I have heard that he wrote many of his early works by going to sleep,
getting an idea, waking up, writing it down. Lather, rinse, repeat. I
don't know the truth of this story, but as a cognitive neuroscientist,
it makes me wonder about his sanity during the process.
--
Harry Erwin <http://www.theworld.com/~herwin/>

lal_truckee

unread,
Mar 21, 2003, 7:29:00 PM3/21/03
to
James Nicoll wrote:

> TO LIVE AGAIN by Robert Silverberg
>
> But this is Silverberg from the Middle Period and I missed very
> few of those.
>
> Basic setup: technology exists to replicate the memories of
> the dead in the bodies of the living.
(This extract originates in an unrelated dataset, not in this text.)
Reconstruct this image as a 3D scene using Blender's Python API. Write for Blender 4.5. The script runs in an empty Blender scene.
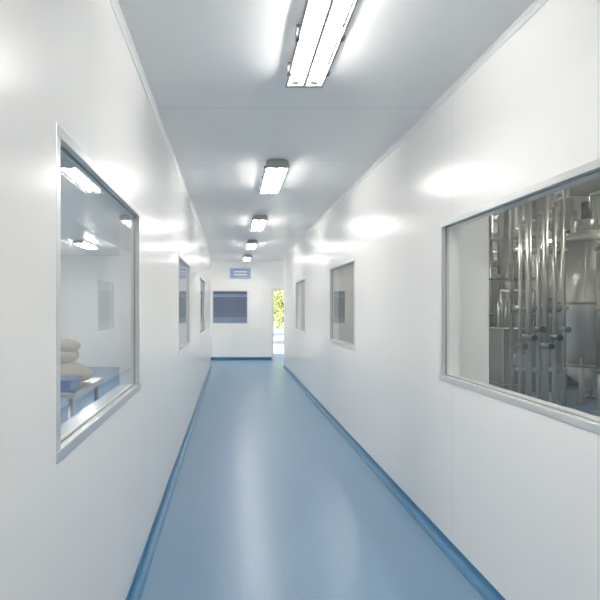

It has become something of a
> status symbol to carry one or more revenents and if the dead person
> had particular skills, it is useful as well. There are risks involved.
> Some people are driven mad by the voices in their heads. Others are
> taken over by them. This is not enough to stop the custom.
>
> A powerful man dies and a many sided fight breaks out over who
> gets to host his mind.
>
> I have fond memories of this.

I missed this one. I wonder if it cross-fertilized into Aristoi?

pacm...@hotmail.com

unread,
Mar 23, 2003, 5:07:00 PM3/23/03
to
James Nicoll <jdni...@panix.com> wrote:


> December QUEST FOR THE FUTURE by A.E. Van Vogt

> Don't know this one.

This must be about when I joined the SFBC as a kid, cause the SFBC
edition is sitting on my shelf. Haven't read it in ages, but as I
recall it's about a guy who sees a film that seems to have been made
in the future. Somehow he determines it's not a fake and he tracks
down where it came from. Can't remember anything else. I thought it
was ok at 8 years old, but probably wouldn't think much of it now.